■ TASK MATERIAL ■

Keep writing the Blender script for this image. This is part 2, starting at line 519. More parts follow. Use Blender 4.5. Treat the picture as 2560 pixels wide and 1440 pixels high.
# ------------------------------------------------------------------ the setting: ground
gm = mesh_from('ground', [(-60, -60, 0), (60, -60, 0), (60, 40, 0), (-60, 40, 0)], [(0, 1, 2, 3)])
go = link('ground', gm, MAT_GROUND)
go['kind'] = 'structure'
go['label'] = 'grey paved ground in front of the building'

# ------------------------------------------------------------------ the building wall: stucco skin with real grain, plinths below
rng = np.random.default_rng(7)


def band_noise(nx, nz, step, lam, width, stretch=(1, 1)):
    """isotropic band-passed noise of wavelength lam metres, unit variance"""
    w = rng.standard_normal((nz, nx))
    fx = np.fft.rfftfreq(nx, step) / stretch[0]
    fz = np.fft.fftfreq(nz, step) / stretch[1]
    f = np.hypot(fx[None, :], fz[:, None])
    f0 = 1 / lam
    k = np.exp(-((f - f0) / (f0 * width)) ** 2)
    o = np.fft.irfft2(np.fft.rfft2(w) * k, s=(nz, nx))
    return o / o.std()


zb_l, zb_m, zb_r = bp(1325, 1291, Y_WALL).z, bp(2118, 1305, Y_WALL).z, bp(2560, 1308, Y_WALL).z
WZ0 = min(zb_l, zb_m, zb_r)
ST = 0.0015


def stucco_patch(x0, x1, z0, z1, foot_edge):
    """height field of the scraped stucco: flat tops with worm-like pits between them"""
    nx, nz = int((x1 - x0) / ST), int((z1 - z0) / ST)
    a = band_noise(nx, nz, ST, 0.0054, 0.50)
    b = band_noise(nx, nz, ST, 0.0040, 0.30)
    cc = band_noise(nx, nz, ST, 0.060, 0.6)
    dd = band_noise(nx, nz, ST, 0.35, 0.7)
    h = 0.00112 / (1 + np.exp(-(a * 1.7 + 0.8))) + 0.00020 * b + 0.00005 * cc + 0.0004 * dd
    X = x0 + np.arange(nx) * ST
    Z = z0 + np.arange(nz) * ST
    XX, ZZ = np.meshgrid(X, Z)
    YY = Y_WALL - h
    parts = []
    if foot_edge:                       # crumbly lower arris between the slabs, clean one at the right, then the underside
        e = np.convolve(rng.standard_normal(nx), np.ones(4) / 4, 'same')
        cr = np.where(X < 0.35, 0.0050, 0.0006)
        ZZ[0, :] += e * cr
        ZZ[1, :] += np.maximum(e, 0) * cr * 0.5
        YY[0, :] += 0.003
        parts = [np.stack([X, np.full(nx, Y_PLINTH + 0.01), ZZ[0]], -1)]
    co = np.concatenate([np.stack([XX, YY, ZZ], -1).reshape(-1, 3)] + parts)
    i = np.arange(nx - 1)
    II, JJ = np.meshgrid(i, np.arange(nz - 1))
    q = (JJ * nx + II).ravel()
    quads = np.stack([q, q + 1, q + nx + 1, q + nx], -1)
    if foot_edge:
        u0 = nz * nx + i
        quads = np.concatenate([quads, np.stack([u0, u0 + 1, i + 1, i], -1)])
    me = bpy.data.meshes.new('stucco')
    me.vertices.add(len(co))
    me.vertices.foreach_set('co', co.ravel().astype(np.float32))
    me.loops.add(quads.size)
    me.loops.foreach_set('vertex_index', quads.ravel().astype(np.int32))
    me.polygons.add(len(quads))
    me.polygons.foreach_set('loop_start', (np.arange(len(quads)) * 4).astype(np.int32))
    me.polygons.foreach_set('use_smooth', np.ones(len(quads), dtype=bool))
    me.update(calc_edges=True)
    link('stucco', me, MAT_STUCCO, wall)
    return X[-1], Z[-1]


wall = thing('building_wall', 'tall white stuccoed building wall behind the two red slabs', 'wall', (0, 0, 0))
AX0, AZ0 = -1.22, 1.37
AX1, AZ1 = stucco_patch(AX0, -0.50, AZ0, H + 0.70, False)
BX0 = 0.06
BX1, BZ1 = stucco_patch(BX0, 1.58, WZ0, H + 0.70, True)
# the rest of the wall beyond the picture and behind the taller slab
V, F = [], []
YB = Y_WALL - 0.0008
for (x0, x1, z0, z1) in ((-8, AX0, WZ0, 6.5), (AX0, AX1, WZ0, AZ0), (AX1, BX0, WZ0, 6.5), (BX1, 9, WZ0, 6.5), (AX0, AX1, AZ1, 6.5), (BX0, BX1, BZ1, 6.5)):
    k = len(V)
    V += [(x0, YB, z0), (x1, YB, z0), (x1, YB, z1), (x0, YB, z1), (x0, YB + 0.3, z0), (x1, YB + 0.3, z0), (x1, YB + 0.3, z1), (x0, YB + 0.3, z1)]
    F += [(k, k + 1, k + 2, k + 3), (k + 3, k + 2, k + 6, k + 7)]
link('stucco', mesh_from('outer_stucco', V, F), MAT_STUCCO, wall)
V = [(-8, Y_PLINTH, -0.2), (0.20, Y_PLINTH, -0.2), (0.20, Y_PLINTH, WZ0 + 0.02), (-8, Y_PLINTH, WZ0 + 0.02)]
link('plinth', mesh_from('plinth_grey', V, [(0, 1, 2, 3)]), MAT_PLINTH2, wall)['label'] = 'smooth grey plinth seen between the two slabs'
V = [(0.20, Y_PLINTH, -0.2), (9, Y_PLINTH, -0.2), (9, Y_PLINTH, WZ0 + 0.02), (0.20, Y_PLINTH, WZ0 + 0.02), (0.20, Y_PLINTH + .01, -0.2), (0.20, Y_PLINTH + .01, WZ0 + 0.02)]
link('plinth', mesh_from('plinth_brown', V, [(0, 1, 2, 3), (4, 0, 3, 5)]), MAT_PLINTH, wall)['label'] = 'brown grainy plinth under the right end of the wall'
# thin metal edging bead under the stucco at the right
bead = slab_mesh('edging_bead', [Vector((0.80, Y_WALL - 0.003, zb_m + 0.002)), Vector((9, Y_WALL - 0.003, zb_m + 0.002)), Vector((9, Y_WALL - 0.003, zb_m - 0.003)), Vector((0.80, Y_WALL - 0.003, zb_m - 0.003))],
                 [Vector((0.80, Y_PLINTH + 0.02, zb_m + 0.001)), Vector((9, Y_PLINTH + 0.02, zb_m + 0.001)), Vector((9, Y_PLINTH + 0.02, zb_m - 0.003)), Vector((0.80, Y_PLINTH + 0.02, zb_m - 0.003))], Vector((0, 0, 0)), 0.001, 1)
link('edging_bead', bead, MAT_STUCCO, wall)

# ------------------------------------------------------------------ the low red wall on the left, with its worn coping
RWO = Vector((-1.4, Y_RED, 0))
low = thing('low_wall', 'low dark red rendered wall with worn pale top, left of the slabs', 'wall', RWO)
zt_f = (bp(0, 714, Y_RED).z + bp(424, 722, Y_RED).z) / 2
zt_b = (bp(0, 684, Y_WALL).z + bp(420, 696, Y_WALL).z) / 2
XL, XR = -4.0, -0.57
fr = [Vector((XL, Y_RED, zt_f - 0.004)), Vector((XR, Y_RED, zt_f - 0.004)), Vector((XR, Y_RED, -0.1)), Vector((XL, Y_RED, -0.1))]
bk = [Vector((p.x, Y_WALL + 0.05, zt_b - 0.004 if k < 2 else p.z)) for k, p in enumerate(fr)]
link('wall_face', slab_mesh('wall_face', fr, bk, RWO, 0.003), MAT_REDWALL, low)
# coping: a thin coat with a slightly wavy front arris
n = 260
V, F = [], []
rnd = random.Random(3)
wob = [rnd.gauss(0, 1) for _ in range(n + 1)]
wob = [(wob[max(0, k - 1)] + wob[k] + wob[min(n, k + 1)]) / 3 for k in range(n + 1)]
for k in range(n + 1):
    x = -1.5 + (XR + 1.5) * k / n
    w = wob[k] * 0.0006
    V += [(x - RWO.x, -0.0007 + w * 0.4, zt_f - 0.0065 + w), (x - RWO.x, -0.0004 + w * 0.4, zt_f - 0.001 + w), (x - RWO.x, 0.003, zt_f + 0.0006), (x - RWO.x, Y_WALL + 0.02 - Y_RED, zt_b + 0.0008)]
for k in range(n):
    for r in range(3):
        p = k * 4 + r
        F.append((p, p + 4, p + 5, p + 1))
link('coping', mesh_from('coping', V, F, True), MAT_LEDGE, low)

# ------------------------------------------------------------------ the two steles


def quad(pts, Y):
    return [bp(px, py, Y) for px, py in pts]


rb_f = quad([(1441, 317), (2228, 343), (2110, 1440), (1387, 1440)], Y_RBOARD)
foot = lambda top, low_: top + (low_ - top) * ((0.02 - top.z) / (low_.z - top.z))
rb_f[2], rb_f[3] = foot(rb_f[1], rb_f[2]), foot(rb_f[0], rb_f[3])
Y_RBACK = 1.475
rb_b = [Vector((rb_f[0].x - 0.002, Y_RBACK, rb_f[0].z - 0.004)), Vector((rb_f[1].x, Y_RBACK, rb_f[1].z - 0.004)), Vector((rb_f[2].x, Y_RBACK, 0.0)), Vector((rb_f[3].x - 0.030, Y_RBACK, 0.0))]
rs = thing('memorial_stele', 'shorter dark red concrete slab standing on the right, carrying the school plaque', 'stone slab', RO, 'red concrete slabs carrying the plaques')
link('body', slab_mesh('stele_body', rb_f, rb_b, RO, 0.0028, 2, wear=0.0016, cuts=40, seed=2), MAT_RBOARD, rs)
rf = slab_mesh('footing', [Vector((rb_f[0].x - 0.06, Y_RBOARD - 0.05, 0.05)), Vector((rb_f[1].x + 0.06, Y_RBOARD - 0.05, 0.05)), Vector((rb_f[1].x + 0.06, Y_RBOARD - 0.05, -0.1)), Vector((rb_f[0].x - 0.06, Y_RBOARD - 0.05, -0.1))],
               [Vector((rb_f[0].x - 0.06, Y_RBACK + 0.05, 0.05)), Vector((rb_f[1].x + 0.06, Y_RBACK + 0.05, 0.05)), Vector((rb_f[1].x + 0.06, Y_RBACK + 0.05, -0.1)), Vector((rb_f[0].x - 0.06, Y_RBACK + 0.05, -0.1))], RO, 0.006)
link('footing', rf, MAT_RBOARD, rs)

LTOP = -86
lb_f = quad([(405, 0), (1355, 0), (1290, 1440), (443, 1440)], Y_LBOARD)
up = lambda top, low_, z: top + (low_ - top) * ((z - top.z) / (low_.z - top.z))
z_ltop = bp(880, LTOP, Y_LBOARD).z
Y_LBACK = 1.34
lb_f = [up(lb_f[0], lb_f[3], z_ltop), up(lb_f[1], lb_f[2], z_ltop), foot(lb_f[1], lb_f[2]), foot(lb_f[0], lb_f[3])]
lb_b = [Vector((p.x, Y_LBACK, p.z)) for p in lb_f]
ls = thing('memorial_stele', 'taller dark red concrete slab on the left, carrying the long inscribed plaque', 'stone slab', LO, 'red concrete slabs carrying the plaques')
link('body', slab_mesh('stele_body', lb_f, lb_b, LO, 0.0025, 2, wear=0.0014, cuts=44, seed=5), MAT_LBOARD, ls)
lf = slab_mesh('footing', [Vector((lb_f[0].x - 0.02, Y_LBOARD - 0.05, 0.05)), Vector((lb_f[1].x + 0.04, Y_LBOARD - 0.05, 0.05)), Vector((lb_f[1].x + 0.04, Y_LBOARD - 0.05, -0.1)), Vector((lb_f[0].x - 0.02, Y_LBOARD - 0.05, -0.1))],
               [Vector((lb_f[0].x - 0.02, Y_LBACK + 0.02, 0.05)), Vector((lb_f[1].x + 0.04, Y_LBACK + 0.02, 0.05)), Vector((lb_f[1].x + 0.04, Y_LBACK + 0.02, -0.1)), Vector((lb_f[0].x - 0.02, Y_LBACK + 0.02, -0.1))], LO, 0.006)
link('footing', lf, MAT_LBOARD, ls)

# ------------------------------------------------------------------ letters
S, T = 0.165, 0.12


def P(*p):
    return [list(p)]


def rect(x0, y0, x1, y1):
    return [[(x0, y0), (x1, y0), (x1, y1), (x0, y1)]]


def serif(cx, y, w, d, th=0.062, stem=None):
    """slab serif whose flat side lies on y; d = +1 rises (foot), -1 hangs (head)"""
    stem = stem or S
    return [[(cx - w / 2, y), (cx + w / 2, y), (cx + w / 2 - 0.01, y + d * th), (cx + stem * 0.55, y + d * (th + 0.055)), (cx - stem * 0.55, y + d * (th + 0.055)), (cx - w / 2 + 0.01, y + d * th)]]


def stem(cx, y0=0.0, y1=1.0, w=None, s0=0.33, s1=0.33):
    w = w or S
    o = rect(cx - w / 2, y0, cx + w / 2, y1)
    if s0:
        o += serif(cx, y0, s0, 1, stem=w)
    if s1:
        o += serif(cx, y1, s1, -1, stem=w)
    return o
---
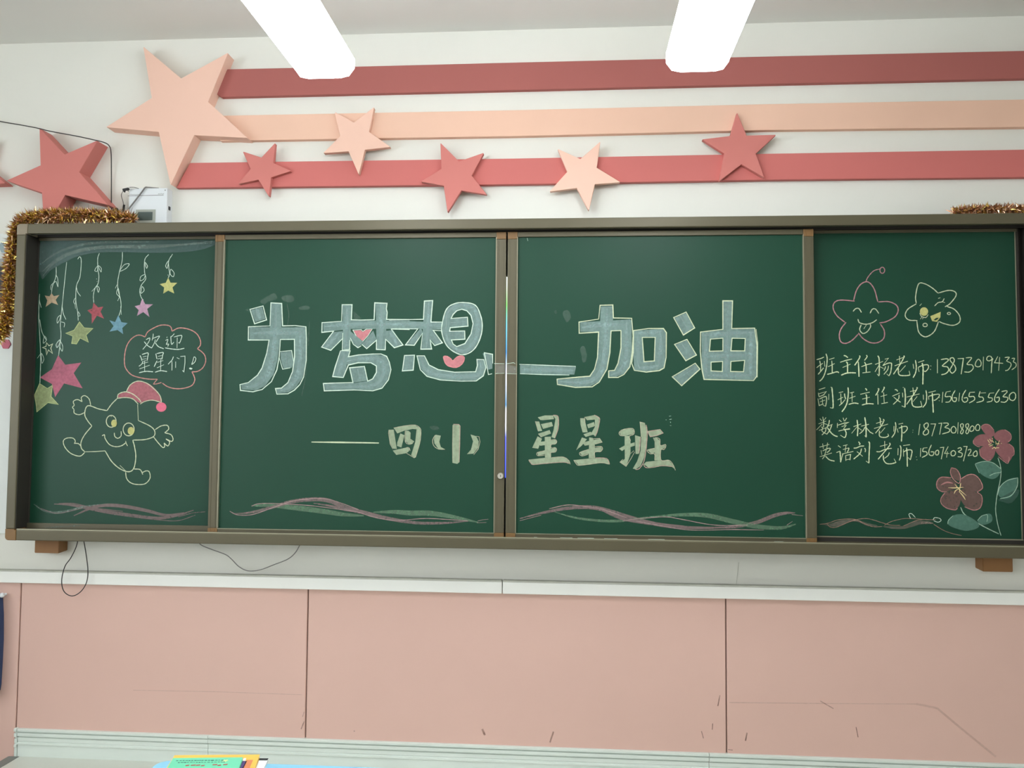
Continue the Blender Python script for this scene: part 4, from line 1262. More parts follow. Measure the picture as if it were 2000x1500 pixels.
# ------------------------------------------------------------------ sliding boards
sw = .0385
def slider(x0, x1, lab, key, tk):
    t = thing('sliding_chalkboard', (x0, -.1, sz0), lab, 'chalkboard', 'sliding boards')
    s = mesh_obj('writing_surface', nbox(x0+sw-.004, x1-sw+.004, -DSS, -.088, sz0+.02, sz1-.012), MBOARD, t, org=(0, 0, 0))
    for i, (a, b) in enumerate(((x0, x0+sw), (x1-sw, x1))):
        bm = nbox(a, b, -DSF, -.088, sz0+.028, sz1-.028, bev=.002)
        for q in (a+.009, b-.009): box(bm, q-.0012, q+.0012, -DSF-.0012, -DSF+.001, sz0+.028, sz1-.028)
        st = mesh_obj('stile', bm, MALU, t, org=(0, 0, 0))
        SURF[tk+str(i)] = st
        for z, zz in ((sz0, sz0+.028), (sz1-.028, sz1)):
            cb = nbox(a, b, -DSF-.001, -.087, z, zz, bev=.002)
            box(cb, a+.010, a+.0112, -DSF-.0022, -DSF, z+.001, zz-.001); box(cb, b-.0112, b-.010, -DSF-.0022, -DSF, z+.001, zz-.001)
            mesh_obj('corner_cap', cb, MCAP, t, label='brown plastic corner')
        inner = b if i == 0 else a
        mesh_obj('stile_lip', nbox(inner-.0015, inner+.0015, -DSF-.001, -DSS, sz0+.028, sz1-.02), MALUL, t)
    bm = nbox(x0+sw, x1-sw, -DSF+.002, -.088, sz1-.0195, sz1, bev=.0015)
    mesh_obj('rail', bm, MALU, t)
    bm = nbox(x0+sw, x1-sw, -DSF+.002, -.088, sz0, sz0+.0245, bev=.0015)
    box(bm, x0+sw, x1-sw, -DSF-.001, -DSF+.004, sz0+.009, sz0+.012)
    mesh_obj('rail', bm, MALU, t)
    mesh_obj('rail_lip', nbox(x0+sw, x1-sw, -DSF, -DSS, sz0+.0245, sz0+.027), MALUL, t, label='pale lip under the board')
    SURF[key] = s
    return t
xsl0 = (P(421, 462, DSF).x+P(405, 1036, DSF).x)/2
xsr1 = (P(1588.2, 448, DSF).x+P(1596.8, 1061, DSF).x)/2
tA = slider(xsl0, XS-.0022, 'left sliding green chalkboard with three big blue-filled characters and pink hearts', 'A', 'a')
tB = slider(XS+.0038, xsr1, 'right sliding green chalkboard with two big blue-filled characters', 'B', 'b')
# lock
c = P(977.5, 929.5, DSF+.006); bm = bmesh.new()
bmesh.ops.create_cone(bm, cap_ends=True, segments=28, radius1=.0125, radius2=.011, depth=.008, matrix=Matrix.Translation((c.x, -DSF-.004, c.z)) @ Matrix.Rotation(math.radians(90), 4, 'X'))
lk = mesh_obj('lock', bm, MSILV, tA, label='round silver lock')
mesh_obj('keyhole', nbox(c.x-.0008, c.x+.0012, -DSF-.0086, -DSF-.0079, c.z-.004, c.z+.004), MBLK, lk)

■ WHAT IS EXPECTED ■
Return the lines from the line with "Keep writing the" through the line with "go['label'] = 'grey", inclusive, exactly as they stand, and nothing else.

■ REPLY TO THE EXERCISE ■
Keep writing the Blender script for this image. This is part 2, starting at line 519. More parts follow. Use Blender 4.5. Treat the picture as 2560 pixels wide and 1440 pixels high.
# ------------------------------------------------------------------ the setting: ground
gm = mesh_from('ground', [(-60, -60, 0), (60, -60, 0), (60, 40, 0), (-60, 40, 0)], [(0, 1, 2, 3)])
go = link('ground', gm, MAT_GROUND)
go['kind'] = 'structure'
go['label'] = 'grey paved ground in front of the building'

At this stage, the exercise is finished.